Une âme à imagination est tendre et défiante, je dis même l’âme la plus naïve[1]. Elle peut être méfiante sans s’en douter ; elle a trouvé tant de désappointements dans la vie ! Donc tout ce qui est prévu et officiel dans la présentation d’un homme, effarouche l’imagination et éloigne la possibilité de la cristallisation. L’amour triomphe, au contraire, dans le romanesque à la première vue.

Rien de plus simple ; l’étonnement qui fait longuement songer à une chose extraordinaire, est déjà la moitié du mouvement cérébral nécessaire pour la cristallisation.

  1. La fiancée de Lammermoor, miss Ashton. Un homme qui a vécu trouve dans sa mémoire une foule d’exemples d’amours, et n’a que l’embarras du choix. Mais s’il veut écrire, il ne sait plus sur quoi s’appuyer.

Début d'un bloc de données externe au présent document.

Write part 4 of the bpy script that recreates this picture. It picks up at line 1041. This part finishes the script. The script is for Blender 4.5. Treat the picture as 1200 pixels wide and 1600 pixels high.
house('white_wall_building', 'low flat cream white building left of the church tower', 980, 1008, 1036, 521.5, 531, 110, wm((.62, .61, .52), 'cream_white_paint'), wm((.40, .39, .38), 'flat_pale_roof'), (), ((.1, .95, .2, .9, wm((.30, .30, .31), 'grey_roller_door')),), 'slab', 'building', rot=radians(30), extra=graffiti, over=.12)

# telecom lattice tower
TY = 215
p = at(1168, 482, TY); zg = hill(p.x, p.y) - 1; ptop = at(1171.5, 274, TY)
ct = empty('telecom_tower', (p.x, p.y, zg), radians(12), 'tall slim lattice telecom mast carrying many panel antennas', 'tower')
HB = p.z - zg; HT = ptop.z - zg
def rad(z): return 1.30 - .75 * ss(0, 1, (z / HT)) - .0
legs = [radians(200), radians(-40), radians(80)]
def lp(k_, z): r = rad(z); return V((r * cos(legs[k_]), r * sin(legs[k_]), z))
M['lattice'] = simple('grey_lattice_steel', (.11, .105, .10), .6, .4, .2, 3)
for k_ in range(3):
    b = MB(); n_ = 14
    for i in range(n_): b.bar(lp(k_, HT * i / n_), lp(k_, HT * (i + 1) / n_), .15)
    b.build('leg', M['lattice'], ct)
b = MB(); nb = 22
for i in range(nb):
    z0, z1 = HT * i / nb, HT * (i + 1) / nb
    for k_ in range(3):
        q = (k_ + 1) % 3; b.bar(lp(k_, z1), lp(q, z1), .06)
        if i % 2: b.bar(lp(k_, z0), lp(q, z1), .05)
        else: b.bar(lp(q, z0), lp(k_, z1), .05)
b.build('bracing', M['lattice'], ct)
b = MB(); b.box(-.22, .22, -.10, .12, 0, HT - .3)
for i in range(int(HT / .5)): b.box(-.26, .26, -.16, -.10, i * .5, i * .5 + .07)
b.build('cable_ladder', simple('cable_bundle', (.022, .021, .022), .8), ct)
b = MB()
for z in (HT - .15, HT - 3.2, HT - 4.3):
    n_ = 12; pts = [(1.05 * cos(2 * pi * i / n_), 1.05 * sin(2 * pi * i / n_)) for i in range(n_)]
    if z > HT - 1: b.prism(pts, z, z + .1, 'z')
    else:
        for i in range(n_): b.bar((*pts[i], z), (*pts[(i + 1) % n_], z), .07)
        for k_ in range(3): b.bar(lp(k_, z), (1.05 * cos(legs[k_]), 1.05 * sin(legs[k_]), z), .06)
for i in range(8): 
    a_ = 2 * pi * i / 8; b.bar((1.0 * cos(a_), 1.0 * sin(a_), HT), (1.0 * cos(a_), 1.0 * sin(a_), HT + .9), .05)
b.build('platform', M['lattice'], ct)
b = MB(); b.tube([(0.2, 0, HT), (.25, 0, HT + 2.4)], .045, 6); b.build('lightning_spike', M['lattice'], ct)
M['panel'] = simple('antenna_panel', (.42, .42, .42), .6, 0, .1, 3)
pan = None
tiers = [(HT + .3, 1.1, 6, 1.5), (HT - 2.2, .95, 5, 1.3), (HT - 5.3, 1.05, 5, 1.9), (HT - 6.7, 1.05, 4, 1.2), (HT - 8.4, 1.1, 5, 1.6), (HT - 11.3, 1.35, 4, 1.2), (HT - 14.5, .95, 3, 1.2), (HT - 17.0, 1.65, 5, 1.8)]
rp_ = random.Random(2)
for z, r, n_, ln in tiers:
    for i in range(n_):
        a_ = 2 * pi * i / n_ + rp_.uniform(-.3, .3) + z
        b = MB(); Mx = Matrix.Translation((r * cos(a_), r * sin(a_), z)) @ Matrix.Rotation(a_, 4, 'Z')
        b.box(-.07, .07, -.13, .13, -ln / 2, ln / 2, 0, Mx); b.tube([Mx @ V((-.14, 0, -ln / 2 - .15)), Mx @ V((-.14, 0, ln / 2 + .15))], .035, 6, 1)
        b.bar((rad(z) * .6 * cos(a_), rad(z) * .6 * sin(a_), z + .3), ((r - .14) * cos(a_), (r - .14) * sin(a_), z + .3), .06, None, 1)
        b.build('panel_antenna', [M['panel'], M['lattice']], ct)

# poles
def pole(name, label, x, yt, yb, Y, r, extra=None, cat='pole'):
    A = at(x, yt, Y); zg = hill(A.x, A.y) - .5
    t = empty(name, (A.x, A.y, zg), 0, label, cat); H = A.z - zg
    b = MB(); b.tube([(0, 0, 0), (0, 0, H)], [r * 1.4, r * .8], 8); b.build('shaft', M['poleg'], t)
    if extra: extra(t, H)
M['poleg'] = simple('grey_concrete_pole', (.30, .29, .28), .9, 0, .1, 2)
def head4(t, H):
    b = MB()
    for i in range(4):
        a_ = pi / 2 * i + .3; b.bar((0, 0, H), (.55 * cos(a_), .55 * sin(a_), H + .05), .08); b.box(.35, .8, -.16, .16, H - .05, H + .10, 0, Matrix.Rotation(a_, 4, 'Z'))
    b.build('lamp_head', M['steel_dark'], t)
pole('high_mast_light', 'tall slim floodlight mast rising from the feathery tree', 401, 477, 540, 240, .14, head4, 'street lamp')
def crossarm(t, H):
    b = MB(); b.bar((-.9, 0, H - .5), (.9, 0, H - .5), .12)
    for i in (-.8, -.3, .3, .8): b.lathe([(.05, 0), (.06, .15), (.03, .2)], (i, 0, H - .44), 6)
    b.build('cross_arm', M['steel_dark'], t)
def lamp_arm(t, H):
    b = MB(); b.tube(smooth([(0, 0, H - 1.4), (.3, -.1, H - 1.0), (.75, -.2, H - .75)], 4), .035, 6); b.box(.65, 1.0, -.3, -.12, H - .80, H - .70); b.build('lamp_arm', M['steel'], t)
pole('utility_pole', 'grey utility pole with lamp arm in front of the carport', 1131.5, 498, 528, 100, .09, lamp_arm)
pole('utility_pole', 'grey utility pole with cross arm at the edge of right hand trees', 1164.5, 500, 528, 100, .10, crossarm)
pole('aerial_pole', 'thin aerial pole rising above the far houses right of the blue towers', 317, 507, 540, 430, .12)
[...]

Les anecdotes des sociétés particulières dans lesquelles il a vécu sont ignorées du public, et il faudrait un nombre de pages immense pour les rapporter avec les nuances nécessaires. C’est pour cela que je cite des romans comme généralement connus, mais je n’appuie point les idées que je soumets au lecteur sur des fictions aussi vides, et calculées la plupart plutôt pour l’effet pittoresque que pour la vérité.